§ STATED PROBLEM:
Transcribe the listing verbatim. Do not carry over any pictures.

§ DATASET EXCERPT:
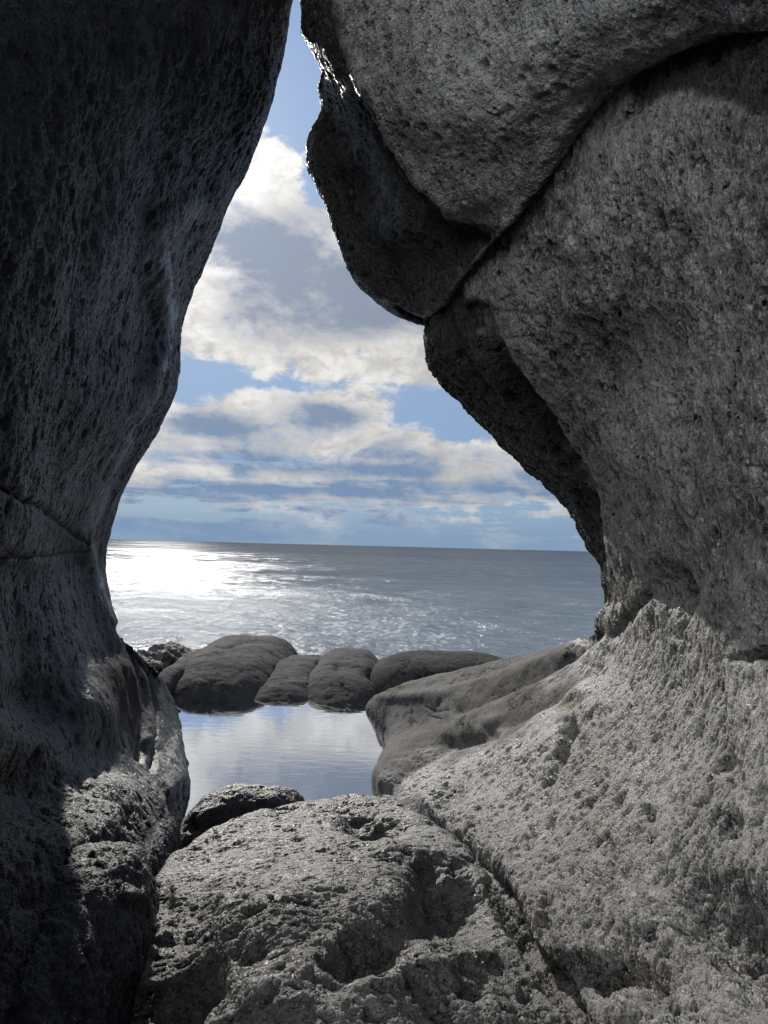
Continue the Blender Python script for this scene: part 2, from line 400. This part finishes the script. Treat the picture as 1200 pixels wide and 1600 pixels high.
def water_mats():
    m = bpy.data.materials.new('sea_water'); m.use_nodes = True; nt = m.node_tree; nt.nodes.clear(); b = NB(nt)
    tc = nt.nodes.new('ShaderNodeTexCoord'); O = tc.outputs['Object']
    dist = b.vec('LENGTH', O)
    far = b.ramp(b.math('LOGARITHM', dist, 10.0), 1.2, 2.7, smooth=False)
    gust = b.noise(b.vec('MULTIPLY', O, (0.010, 0.035, 1.0)), 1.0, 5, 0.62, 0.6)
    h = None
    for (sx, sy, sc, am, det) in [(1, 1.2, 3.0, 0.16, 4), (1, 1.2, 0.9, 0.25, 3), (1, 1.2, 0.3, 0.5, 2)]:
        n = b.math('MULTIPLY', b.math('SUBTRACT', b.noise(b.vec('MULTIPLY', O, (sx, sy, 1.0)), sc, det, 0.6, 0.3), 0.5), am)
        h = n if h is None else b.math('ADD', h, n)
    h = b.math('MULTIPLY', h, b.ramp(gust, 0.35, 0.65, 0.5, 1.4))
    bp = nt.nodes.new('ShaderNodeBump'); b.put(bp.inputs['Strength'], b.ramp(far, 0, 1, 1.0, 0.3)); bp.inputs['Distance'].default_value = 1; b.put(bp.inputs['Height'], h)
    d = nt.nodes.new('ShaderNodeBsdfDiffuse'); d.inputs[0].default_value = (0.185, 0.218, 0.25, 1)
    g = nt.nodes.new('ShaderNodeBsdfGlossy'); g.distribution = 'BECKMANN'; b.put(g.inputs[0], b.mix(b.math('POWER', far, 4.0), (0.28, 0.284, 0.29), (0.30, 0.30, 0.30)))
    b.put(g.inputs['Roughness'], b.math('ADD', b.ramp(far, 0, 1, 0.20, 0.28), b.ramp(gust, 0.35, 0.65, -0.02, 0.02)))
    b.L.new(bp.outputs[0], g.inputs['Normal'])
    fr = nt.nodes.new('ShaderNodeFresnel'); fr.inputs[0].default_value = 1.4; b.L.new(bp.outputs[0], fr.inputs['Normal'])
    mx = nt.nodes.new('ShaderNodeMixShader'); b.L.new(fr.outputs[0], mx.inputs[0]); b.L.new(d.outputs[0], mx.inputs[1]); b.L.new(g.outputs[0], mx.inputs[2])
    o = nt.nodes.new('ShaderNodeOutputMaterial'); b.L.new(mx.outputs[0], o.inputs[0])
    q = bpy.data.materials.new('pool_water'); q.use_nodes = True; nt = q.node_tree; nt.nodes.clear(); b = NB(nt)
    tc = nt.nodes.new('ShaderNodeTexCoord'); O = tc.outputs['Object']
    h = b.math('ADD', b.math('MULTIPLY', b.noise(b.vec('MULTIPLY', O, (0.55, 1.8, 1)), 7.0, 2), 0.0006), b.math('MULTIPLY', b.noise(b.vec('MULTIPLY', O, (0.5, 1.5, 1)), 24.0, 1), 0.00022))
    bp = nt.nodes.new('ShaderNodeBump'); bp.inputs['Distance'].default_value = 1; b.put(bp.inputs['Height'], h)
    d = nt.nodes.new('ShaderNodeBsdfDiffuse'); d.inputs[0].default_value = (0.012, 0.014, 0.015, 1)
    g = nt.nodes.new('ShaderNodeBsdfGlossy'); g.inputs[0].default_value = (0.92, 0.95, 1.0, 1); g.inputs['Roughness'].default_value = 0.01
    b.L.new(bp.outputs[0], g.inputs['Normal'])
    lw = nt.nodes.new('ShaderNodeLayerWeight'); lw.inputs[0].default_value = 0.5
    mx = nt.nodes.new('ShaderNodeMixShader'); b.put(mx.inputs[0], b.ramp(lw.outputs['Facing'], 0.3, 0.85, 0.15, 0.85))
    b.L.new(d.outputs[0], mx.inputs[1]); b.L.new(g.outputs[0], mx.inputs[2])
    o = nt.nodes.new('ShaderNodeOutputMaterial'); b.L.new(mx.outputs[0], o.inputs[0])
    return m, q
M_sea, M_pool = water_mats()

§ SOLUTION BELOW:
Continue the Blender Python script for this scene: part 2, from line 400. This part finishes the script. Treat the picture as 1200 pixels wide and 1600 pixels high.
def water_mats():
    m = bpy.data.materials.new('sea_water'); m.use_nodes = True; nt = m.node_tree; nt.nodes.clear(); b = NB(nt)
    tc = nt.nodes.new('ShaderNodeTexCoord'); O = tc.outputs['Object']
    dist = b.vec('LENGTH', O)
    far = b.ramp(b.math('LOGARITHM', dist, 10.0), 1.2, 2.7, smooth=False)
    gust = b.noise(b.vec('MULTIPLY', O, (0.010, 0.035, 1.0)), 1.0, 5, 0.62, 0.6)
    h = None
    for (sx, sy, sc, am, det) in [(1, 1.2, 3.0, 0.16, 4), (1, 1.2, 0.9, 0.25, 3), (1, 1.2, 0.3, 0.5, 2)]:
        n = b.math('MULTIPLY', b.math('SUBTRACT', b.noise(b.vec('MULTIPLY', O, (sx, sy, 1.0)), sc, det, 0.6, 0.3), 0.5), am)
        h = n if h is None else b.math('ADD', h, n)
    h = b.math('MULTIPLY', h, b.ramp(gust, 0.35, 0.65, 0.5, 1.4))
    bp = nt.nodes.new('ShaderNodeBump'); b.put(bp.inputs['Strength'], b.ramp(far, 0, 1, 1.0, 0.3)); bp.inputs['Distance'].default_value = 1; b.put(bp.inputs['Height'], h)
    d = nt.nodes.new('ShaderNodeBsdfDiffuse'); d.inputs[0].default_value = (0.185, 0.218, 0.25, 1)
    g = nt.nodes.new('ShaderNodeBsdfGlossy'); g.distribution = 'BECKMANN'; b.put(g.inputs[0], b.mix(b.math('POWER', far, 4.0), (0.28, 0.284, 0.29), (0.30, 0.30, 0.30)))
    b.put(g.inputs['Roughness'], b.math('ADD', b.ramp(far, 0, 1, 0.20, 0.28), b.ramp(gust, 0.35, 0.65, -0.02, 0.02)))
    b.L.new(bp.outputs[0], g.inputs['Normal'])
    fr = nt.nodes.new('ShaderNodeFresnel'); fr.inputs[0].default_value = 1.4; b.L.new(bp.outputs[0], fr.inputs['Normal'])
    mx = nt.nodes.new('ShaderNodeMixShader'); b.L.new(fr.outputs[0], mx.inputs[0]); b.L.new(d.outputs[0], mx.inputs[1]); b.L.new(g.outputs[0], mx.inputs[2])
    o = nt.nodes.new('ShaderNodeOutputMaterial'); b.L.new(mx.outputs[0], o.inputs[0])
    q = bpy.data.materials.new('pool_water'); q.use_nodes = True; nt = q.node_tree; nt.nodes.clear(); b = NB(nt)
    tc = nt.nodes.new('ShaderNodeTexCoord'); O = tc.outputs['Object']
    h = b.math('ADD', b.math('MULTIPLY', b.noise(b.vec('MULTIPLY', O, (0.55, 1.8, 1)), 7.0, 2), 0.0006), b.math('MULTIPLY', b.noise(b.vec('MULTIPLY', O, (0.5, 1.5, 1)), 24.0, 1), 0.00022))
    bp = nt.nodes.new('ShaderNodeBump'); bp.inputs['Distance'].default_value = 1; b.put(bp.inputs['Height'], h)
    d = nt.nodes.new('ShaderNodeBsdfDiffuse'); d.inputs[0].default_value = (0.012, 0.014, 0.015, 1)
    g = nt.nodes.new('ShaderNodeBsdfGlossy'); g.inputs[0].default_value = (0.92, 0.95, 1.0, 1); g.inputs['Roughness'].default_value = 0.01
    b.L.new(bp.outputs[0], g.inputs['Normal'])
    lw = nt.nodes.new('ShaderNodeLayerWeight'); lw.inputs[0].default_value = 0.5
    mx = nt.nodes.new('ShaderNodeMixShader'); b.put(mx.inputs[0], b.ramp(lw.outputs['Facing'], 0.3, 0.85, 0.15, 0.85))
    b.L.new(d.outputs[0], mx.inputs[1]); b.L.new(g.outputs[0], mx.inputs[2])
    o = nt.nodes.new('ShaderNodeOutputMaterial'); b.L.new(mx.outputs[0], o.inputs[0])
    return m, q
M_sea, M_pool = water_mats()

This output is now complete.